SET TASK:
Every line of the material is to be repeated exactly as it stands.

DATA PROVIDED:

.....

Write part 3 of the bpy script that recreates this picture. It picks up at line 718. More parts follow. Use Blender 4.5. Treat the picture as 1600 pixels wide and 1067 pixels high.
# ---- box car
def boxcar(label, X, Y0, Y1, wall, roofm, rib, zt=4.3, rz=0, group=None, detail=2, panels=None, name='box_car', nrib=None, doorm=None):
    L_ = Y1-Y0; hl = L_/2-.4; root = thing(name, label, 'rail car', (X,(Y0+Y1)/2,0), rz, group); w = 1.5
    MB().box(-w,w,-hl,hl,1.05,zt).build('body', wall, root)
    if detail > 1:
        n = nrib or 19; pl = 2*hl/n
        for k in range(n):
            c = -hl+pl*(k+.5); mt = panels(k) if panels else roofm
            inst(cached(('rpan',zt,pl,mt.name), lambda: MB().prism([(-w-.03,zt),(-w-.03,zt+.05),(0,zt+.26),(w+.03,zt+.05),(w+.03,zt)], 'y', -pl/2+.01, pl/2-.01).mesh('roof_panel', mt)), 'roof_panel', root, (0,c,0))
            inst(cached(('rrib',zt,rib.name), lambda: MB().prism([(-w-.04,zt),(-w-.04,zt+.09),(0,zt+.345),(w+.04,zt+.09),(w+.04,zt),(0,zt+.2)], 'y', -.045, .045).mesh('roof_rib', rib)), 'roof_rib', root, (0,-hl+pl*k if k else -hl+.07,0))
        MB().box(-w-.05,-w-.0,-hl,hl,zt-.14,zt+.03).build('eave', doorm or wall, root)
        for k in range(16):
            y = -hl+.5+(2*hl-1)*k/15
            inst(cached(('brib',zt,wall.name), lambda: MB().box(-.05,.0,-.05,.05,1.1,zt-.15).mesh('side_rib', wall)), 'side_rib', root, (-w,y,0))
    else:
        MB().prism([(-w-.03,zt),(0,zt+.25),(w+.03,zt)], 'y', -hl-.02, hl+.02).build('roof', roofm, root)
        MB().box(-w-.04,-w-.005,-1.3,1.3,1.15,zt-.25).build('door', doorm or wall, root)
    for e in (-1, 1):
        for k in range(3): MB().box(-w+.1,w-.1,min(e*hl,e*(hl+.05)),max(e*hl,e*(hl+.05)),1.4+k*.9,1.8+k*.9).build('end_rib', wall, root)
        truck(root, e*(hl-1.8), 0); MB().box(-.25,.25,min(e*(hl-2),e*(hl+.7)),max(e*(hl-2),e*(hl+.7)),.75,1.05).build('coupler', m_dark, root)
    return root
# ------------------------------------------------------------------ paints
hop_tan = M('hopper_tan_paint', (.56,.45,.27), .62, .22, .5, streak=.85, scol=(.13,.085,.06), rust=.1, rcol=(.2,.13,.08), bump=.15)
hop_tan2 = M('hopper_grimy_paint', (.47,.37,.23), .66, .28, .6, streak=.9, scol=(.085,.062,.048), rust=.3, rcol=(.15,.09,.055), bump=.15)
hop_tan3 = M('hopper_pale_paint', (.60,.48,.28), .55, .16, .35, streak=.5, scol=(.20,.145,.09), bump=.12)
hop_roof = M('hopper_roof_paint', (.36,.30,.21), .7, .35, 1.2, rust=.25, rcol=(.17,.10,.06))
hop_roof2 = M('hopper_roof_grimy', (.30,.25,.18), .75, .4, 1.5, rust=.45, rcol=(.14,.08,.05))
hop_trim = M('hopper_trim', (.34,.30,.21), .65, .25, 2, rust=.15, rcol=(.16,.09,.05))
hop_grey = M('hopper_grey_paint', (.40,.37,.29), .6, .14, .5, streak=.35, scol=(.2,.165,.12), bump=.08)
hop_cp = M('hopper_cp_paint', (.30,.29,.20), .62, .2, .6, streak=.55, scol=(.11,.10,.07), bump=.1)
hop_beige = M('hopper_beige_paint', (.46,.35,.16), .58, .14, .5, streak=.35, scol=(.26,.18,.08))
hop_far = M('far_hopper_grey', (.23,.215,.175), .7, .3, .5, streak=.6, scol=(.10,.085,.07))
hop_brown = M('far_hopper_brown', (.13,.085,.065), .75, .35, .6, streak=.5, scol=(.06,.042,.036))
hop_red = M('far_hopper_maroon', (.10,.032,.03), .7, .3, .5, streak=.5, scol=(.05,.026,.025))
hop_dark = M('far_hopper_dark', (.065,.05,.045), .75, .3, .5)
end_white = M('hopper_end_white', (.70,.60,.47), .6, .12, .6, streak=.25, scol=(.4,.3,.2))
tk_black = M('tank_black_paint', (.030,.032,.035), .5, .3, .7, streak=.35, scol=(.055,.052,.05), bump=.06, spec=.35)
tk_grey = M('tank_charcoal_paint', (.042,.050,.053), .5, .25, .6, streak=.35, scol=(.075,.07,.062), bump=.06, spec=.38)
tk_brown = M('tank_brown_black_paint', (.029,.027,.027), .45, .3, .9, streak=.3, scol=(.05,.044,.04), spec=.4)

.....

EXERCISE RESULT:
Write part 3 of the bpy script that recreates this picture. It picks up at line 718. More parts follow. Use Blender 4.5. Treat the picture as 1600 pixels wide and 1067 pixels high.
# ---- box car
def boxcar(label, X, Y0, Y1, wall, roofm, rib, zt=4.3, rz=0, group=None, detail=2, panels=None, name='box_car', nrib=None, doorm=None):
    L_ = Y1-Y0; hl = L_/2-.4; root = thing(name, label, 'rail car', (X,(Y0+Y1)/2,0), rz, group); w = 1.5
    MB().box(-w,w,-hl,hl,1.05,zt).build('body', wall, root)
    if detail > 1:
        n = nrib or 19; pl = 2*hl/n
        for k in range(n):
            c = -hl+pl*(k+.5); mt = panels(k) if panels else roofm
            inst(cached(('rpan',zt,pl,mt.name), lambda: MB().prism([(-w-.03,zt),(-w-.03,zt+.05),(0,zt+.26),(w+.03,zt+.05),(w+.03,zt)], 'y', -pl/2+.01, pl/2-.01).mesh('roof_panel', mt)), 'roof_panel', root, (0,c,0))
            inst(cached(('rrib',zt,rib.name), lambda: MB().prism([(-w-.04,zt),(-w-.04,zt+.09),(0,zt+.345),(w+.04,zt+.09),(w+.04,zt),(0,zt+.2)], 'y', -.045, .045).mesh('roof_rib', rib)), 'roof_rib', root, (0,-hl+pl*k if k else -hl+.07,0))
        MB().box(-w-.05,-w-.0,-hl,hl,zt-.14,zt+.03).build('eave', doorm or wall, root)
        for k in range(16):
            y = -hl+.5+(2*hl-1)*k/15
            inst(cached(('brib',zt,wall.name), lambda: MB().box(-.05,.0,-.05,.05,1.1,zt-.15).mesh('side_rib', wall)), 'side_rib', root, (-w,y,0))
    else:
        MB().prism([(-w-.03,zt),(0,zt+.25),(w+.03,zt)], 'y', -hl-.02, hl+.02).build('roof', roofm, root)
        MB().box(-w-.04,-w-.005,-1.3,1.3,1.15,zt-.25).build('door', doorm or wall, root)
    for e in (-1, 1):
        for k in range(3): MB().box(-w+.1,w-.1,min(e*hl,e*(hl+.05)),max(e*hl,e*(hl+.05)),1.4+k*.9,1.8+k*.9).build('end_rib', wall, root)
        truck(root, e*(hl-1.8), 0); MB().box(-.25,.25,min(e*(hl-2),e*(hl+.7)),max(e*(hl-2),e*(hl+.7)),.75,1.05).build('coupler', m_dark, root)
    return root
# ------------------------------------------------------------------ paints
hop_tan = M('hopper_tan_paint', (.56,.45,.27), .62, .22, .5, streak=.85, scol=(.13,.085,.06), rust=.1, rcol=(.2,.13,.08), bump=.15)
hop_tan2 = M('hopper_grimy_paint', (.47,.37,.23), .66, .28, .6, streak=.9, scol=(.085,.062,.048), rust=.3, rcol=(.15,.09,.055), bump=.15)
hop_tan3 = M('hopper_pale_paint', (.60,.48,.28), .55, .16, .35, streak=.5, scol=(.20,.145,.09), bump=.12)
hop_roof = M('hopper_roof_paint', (.36,.30,.21), .7, .35, 1.2, rust=.25, rcol=(.17,.10,.06))
hop_roof2 = M('hopper_roof_grimy', (.30,.25,.18), .75, .4, 1.5, rust=.45, rcol=(.14,.08,.05))
hop_trim = M('hopper_trim', (.34,.30,.21), .65, .25, 2, rust=.15, rcol=(.16,.09,.05))
hop_grey = M('hopper_grey_paint', (.40,.37,.29), .6, .14, .5, streak=.35, scol=(.2,.165,.12), bump=.08)
hop_cp = M('hopper_cp_paint', (.30,.29,.20), .62, .2, .6, streak=.55, scol=(.11,.10,.07), bump=.1)
hop_beige = M('hopper_beige_paint', (.46,.35,.16), .58, .14, .5, streak=.35, scol=(.26,.18,.08))
hop_far = M('far_hopper_grey', (.23,.215,.175), .7, .3, .5, streak=.6, scol=(.10,.085,.07))
hop_brown = M('far_hopper_brown', (.13,.085,.065), .75, .35, .6, streak=.5, scol=(.06,.042,.036))
hop_red = M('far_hopper_maroon', (.10,.032,.03), .7, .3, .5, streak=.5, scol=(.05,.026,.025))
hop_dark = M('far_hopper_dark', (.065,.05,.045), .75, .3, .5)
end_white = M('hopper_end_white', (.70,.60,.47), .6, .12, .6, streak=.25, scol=(.4,.3,.2))
tk_black = M('tank_black_paint', (.030,.032,.035), .5, .3, .7, streak=.35, scol=(.055,.052,.05), bump=.06, spec=.35)
tk_grey = M('tank_charcoal_paint', (.042,.050,.053), .5, .25, .6, streak=.35, scol=(.075,.07,.062), bump=.06, spec=.38)
tk_brown = M('tank_brown_black_paint', (.029,.027,.027), .45, .3, .9, streak=.3, scol=(.05,.044,.04), spec=.4)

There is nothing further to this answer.